Astronomical Calendar 2019 updated

An improved version of our free online Astronomical Calendar 2019 is now available to you if you click the “Astronomical Calendar Any-Year” tab at the top.

It is, as before, a PDF, which is searchable.  621 events are listed, rather more than before, because “trios” – tight gatherings of three bodies such as the Moon, bright planets, bright stars, and the Pleiades, Beehive, and M35 clusters – are now included.

And I decided not to blank out the month and day names when they are repeated.  I consult the list myself, and it’s annoying to find, say, a Full Moon and then have to scroll upward to see what month it’s in!

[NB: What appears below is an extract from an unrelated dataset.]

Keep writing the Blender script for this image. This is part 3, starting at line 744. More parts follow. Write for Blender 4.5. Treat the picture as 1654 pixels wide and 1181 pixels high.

Hikâyat, “Story,” as the Persians say.  I had a lot to do, so I came down in the middle of the night and worked at this computer.  Suddenly, the screen, the whole monitor display, turned upside down.  I had hit some accidental combination of keys.  I tried combinations it might have been, of Shift and Alt and Tab and N and M…  The screen remained upside down.  Not good for the dizzy state of my head.  Surely, like many quirks, it would be cured by booting the computer off and then on again.  Oh no, screen still upside down!  Nothing for it but to wait for day and call a tech adviser.  Or was it too difficult to try to google “Windows how to turn display upside down”?  It was difficult –  the mouse had to be moved left for right and down for up.  But I found it: Control Alt Up-Arrow!

Okay.  But why should anybody want to turn the screen upside down?

When my sister Jenny worked in Uganda, taking teaching materials over rough roads to schools in remote villages, she found that some schools had only one copy of the book they were studying.  And so the children sat in a ring around the book, and some learned to read upside down.  Maybe Control Alt Up-Arrow was made for Ugandan children.

5 thoughts on “Astronomical Calendar 2019 updated”

  1. Funny you should mention the “what the heck happened” screen rotation. I work in a disability agency with a young man who uses a head pointer to manipulate his computer touch screen. He has the habit of “going exploring” without having the least idea (or concern) what the result of his actions will be. One of the things he occasionally does is turn his screen upside down. He is unable to use keyboard shortcuts since the pointer only allows him to perform one action at a time.

    The first time he called for me to “fix” it, I googled upside down to get the answer because I had no clue. In that case, the first answer that popped up was how he actually accomplished it. Right click on the screen (the starter screen, not a web page) and choose “graphic options”. Screen rotation is one of them. But now I know the keyboard shortcut!

  2. That’s a funny story considering your current condition. If there was room on your desk you could have laid the monitor flat and rotate it 180 degrees

  3. Thanks for the great update. I believe the monitor flip is for installations in the old days of CRTs that were mounted to the ceiling. I have worked on some of those systems back in the early days of Windows 3.2 and before. I have unfortunately forgotten most of the goofy keystroke combinations to manipulate all that archaic code.

  4. Wonderful work of Astronomical Calendar. As per Control+Alt+ Up Arrow Hikayat, I am reminded of my attempt to learn Oriya (India) language script sitting opposite my Oriya friend.. After a few lessions and getting a hang, one day I tried to read a few lines on my own, but nothing.I was unable to read. I realised and turned the book otherway round and lo and behold…I could read the lines easily.That was,during 1970s..but I still recall and enjoy… .. All about familiarity and orientation…important while looking at the sky too…..!!!!!! Quite interesting…
    🙆

    1. Satyendra, this is a lovely comment! I have made a note of it because I think it is relevant to my topic of “Taurus and the Alphabet”, if I ever get around to working up again my theory about that.
      PS: You might tell us what your native language and alphabet are.